Peace. Loving my Life. Happiness.
These are the feelings I have right now about my life. Deep breaths. I am living my dream. I truly am. I work. I make art. I live a very comfortable life. I travel. I take care of myself. I live in a beautiful, magical world. I am loved. I am part of a wonderful family and relationship. My heart is so full.
It's in such contrast to my past and a welcomed change. 2015 has been truly life changing. I know my life's purpose. I found my key to a happy life. It's interesting because ever since I came into this knowledge, my life has been a series of endings yet beautiful beginnings. I shed my skin of all old attachments and I am ready to step forward in this new role.

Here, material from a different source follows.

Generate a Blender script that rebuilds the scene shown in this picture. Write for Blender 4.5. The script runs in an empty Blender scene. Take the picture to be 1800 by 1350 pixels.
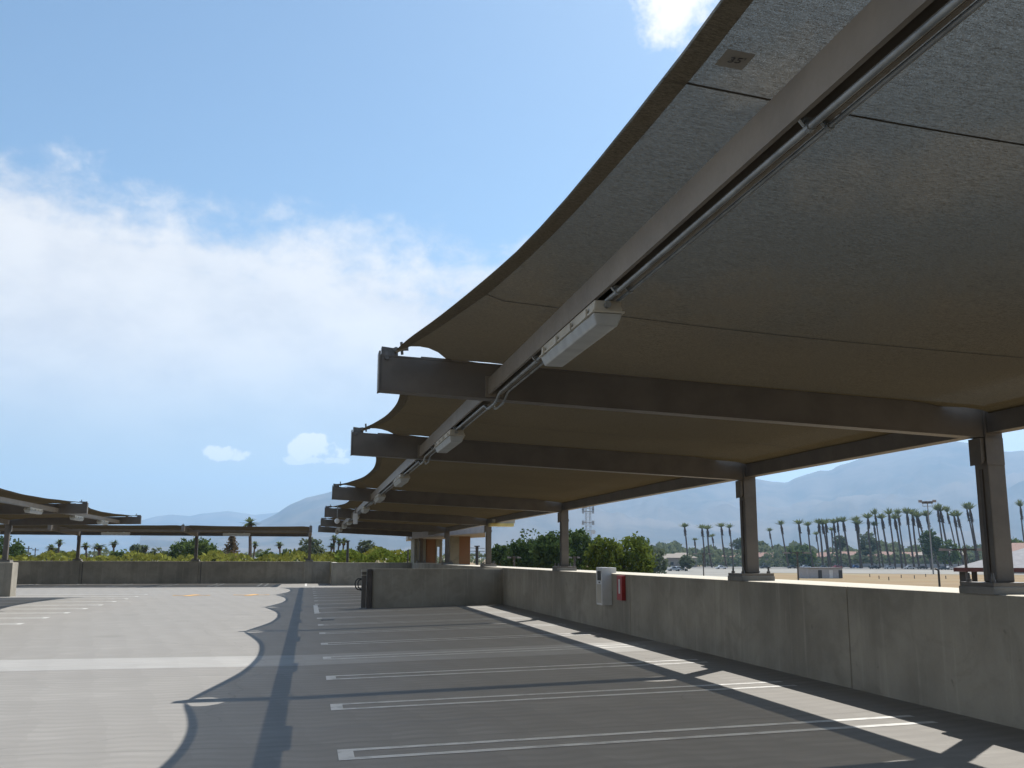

I have two more months of processing and collecting loose ends. My goal was working on myself until June and then launching in July. I am right on track. It's hard not to be able to talk about what I am doing or my purpose but there is a reason for it. I am going deep so that when I come out of this transformation, I will in the best place to launch into the public.
Recently my puppy has become night blind. She is almost 14 years old so it's not unexpected. I bought her this night light so she can move around at night and not feel like she is trapped. She loves it and I love it for the soft glow and symbolism it displays. I am coming out of my cocoon and about to become that beautiful butterfly. My life is changing and soon I will be helping others do the same.